Ce sont ces règles rigoureuses qui valent aujourd’hui à la Famille une mise en lumière dont beaucoup de ses membres se seraient bien passés, à commencer par les plus conservateurs. La condition des femmes, l’isolement des enfants, la consanguinité et divers abus ont ainsi été mis en exergue par les médias, en se fondant notamment sur les témoignages de membres ayant rompu (difficilement) avec la Famille. C’est aussi ce mode de vie qui pose la question sectaire, à laquelle l’auteur répond par un rejet catégorique, non seulement en l’absence d’autorité centrale (elle est collective) et de prosélytisme, mais aussi en mettant en avant la pluralité de points de vue au sein de la Famille et les évolutions récentes à l’œuvre.

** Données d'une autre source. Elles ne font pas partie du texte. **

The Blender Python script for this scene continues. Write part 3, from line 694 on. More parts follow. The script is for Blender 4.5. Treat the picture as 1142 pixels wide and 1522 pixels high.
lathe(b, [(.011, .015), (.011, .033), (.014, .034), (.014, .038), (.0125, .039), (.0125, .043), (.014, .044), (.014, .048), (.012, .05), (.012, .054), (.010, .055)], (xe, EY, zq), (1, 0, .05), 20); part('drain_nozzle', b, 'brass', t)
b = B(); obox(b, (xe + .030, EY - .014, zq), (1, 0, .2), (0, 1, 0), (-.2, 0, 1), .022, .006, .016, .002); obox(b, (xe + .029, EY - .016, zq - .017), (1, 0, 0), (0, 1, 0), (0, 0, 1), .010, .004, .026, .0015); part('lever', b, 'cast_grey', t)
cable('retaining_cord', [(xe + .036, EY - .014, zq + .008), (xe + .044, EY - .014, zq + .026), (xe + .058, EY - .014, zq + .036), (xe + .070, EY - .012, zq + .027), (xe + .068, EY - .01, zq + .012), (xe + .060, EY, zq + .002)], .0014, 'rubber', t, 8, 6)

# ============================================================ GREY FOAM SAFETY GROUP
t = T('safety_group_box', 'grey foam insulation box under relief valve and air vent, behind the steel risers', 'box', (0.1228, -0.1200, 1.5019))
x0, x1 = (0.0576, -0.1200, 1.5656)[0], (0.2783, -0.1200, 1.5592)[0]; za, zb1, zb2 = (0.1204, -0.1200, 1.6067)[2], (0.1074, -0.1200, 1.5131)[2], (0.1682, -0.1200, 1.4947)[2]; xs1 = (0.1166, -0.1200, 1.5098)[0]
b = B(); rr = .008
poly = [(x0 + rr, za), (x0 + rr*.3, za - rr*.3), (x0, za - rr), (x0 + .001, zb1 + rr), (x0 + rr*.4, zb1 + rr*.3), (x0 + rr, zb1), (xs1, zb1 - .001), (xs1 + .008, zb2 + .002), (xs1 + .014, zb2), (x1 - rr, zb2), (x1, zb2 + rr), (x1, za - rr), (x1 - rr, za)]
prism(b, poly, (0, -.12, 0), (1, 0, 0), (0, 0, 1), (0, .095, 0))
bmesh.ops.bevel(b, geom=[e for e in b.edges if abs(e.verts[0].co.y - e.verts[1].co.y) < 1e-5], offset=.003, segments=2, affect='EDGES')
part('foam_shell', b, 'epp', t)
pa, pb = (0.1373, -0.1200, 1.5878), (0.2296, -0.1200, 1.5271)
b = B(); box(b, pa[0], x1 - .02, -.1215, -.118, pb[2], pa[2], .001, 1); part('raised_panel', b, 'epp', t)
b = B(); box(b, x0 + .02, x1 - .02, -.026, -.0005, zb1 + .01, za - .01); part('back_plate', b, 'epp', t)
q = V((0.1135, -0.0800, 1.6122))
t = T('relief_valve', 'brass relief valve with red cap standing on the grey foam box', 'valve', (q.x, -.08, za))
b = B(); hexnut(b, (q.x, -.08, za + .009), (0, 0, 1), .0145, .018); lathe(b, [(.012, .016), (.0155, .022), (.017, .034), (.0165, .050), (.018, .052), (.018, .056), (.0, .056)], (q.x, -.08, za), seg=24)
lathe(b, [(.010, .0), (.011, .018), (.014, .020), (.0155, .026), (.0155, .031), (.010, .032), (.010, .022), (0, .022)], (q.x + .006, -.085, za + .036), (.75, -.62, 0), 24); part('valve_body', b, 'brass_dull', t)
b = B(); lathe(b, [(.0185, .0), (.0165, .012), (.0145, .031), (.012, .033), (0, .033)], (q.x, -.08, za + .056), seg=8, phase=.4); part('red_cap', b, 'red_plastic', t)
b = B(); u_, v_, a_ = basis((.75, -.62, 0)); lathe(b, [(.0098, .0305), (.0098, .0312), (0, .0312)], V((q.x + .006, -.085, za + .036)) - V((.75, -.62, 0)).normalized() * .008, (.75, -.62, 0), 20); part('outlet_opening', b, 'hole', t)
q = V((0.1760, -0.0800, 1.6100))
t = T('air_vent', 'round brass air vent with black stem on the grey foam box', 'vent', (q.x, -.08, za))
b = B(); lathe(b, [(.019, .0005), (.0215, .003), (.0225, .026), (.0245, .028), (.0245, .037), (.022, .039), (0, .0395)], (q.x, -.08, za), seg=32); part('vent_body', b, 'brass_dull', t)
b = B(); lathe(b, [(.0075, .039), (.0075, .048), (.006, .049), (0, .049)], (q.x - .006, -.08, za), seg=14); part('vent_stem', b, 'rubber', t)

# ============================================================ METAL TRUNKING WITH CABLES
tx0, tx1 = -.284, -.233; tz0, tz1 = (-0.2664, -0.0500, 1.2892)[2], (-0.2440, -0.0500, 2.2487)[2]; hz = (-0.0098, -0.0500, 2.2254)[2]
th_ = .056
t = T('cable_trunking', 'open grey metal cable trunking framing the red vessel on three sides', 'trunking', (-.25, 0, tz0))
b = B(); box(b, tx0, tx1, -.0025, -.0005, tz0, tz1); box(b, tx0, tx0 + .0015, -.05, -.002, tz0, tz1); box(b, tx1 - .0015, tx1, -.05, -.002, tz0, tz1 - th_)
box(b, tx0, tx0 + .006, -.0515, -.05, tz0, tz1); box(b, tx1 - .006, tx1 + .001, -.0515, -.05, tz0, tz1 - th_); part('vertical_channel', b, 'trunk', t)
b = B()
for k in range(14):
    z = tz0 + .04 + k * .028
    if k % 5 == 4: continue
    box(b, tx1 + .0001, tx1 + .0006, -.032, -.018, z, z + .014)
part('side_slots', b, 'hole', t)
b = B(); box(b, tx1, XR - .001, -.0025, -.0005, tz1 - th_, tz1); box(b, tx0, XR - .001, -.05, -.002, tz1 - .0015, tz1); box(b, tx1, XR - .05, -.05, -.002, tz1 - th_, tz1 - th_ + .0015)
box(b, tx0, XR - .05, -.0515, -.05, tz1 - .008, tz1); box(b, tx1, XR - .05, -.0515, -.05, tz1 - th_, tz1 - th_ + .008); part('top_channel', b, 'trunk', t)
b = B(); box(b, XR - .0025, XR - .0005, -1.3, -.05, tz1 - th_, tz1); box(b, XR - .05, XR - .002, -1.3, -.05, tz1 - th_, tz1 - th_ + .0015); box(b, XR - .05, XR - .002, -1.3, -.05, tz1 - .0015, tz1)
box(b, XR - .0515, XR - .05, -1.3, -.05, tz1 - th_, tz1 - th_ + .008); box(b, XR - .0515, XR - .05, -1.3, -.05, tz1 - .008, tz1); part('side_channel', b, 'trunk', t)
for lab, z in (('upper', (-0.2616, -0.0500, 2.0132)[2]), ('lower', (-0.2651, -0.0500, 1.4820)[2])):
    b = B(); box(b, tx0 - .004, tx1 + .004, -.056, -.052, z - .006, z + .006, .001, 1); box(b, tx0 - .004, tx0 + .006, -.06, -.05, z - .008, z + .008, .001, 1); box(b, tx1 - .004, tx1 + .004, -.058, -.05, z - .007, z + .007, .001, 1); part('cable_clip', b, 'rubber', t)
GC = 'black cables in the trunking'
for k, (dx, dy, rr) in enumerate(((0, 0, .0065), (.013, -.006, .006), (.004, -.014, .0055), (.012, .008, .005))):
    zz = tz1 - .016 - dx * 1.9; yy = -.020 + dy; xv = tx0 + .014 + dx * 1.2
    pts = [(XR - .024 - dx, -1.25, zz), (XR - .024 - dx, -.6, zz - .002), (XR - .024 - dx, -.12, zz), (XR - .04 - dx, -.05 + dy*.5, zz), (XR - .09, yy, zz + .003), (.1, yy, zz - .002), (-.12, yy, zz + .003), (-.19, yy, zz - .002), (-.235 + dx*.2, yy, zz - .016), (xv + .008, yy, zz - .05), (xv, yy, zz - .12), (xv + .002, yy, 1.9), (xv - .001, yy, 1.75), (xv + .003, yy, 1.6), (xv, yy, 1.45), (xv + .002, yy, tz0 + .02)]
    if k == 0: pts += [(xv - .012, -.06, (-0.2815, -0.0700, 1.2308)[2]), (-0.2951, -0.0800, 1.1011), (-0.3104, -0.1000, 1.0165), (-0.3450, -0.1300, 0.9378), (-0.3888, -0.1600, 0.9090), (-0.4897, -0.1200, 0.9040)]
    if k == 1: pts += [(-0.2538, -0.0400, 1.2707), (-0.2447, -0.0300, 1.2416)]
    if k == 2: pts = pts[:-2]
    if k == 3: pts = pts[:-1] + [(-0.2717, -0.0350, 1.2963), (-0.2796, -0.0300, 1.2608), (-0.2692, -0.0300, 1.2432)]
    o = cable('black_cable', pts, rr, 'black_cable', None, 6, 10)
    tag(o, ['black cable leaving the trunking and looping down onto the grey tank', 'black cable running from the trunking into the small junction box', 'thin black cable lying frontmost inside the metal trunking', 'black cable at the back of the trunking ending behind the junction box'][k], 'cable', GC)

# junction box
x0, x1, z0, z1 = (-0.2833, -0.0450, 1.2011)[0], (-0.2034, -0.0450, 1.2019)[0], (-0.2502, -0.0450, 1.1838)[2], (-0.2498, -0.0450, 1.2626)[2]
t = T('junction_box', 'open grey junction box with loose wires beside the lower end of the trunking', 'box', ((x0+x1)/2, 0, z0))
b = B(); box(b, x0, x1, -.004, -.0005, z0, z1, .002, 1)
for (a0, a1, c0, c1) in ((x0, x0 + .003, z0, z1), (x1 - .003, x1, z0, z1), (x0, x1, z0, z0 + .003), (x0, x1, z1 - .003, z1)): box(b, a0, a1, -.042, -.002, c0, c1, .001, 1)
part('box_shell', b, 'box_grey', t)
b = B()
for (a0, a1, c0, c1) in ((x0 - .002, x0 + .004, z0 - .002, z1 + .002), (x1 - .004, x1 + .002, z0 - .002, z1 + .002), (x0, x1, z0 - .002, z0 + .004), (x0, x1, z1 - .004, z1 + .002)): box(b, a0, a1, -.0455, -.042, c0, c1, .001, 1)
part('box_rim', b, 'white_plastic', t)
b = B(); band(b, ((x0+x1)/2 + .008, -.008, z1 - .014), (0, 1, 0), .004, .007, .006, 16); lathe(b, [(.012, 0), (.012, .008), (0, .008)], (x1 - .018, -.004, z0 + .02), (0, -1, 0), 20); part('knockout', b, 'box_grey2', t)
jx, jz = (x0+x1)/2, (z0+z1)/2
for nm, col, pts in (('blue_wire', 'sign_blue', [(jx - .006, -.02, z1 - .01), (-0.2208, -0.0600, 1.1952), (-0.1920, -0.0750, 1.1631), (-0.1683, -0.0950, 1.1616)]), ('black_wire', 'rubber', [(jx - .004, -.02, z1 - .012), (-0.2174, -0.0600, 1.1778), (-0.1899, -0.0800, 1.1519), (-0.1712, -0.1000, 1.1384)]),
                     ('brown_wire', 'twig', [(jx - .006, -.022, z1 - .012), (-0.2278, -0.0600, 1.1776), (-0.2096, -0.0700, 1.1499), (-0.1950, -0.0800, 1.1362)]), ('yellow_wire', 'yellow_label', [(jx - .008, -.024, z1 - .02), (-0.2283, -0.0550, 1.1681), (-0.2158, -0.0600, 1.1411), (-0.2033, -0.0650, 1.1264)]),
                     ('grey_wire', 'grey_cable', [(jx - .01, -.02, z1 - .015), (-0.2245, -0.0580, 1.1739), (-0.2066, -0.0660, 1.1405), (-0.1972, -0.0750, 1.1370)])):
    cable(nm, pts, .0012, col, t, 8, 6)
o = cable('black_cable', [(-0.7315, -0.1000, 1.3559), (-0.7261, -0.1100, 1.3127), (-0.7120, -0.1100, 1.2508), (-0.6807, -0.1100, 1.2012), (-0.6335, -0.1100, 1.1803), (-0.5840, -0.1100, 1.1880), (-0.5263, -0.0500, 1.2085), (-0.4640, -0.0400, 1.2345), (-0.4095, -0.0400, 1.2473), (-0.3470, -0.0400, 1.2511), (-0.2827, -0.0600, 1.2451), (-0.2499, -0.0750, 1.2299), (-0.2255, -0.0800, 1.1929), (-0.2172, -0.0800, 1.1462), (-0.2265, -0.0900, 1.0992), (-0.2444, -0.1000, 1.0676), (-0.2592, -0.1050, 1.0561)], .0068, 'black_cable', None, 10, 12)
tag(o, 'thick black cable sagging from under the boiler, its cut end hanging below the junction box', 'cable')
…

Pour conclure, l’ouvrage se révèle pertinent pour quiconque s’intéresse aux questions de dissidence et de marginalité religieuses. A titre personnel, il m’a permis de mieux cerner ce qu’est la Famille, dont j’avais appris l’existence par l’émission Affaires sensibles sur France Inter. Toutefois, on peut s’agacer du ton sentencieux et du côté égotiste de l’auteur, qui dessert par endroit le propos. Des illustrations (en particulier des arbres généalogiques) auraient été par ailleurs bienvenues pour clarifier les ramifications de la Famille, sans oublier un référencement final des sources et une bibliographie afin de satisfaire les lecteurs les plus curieux.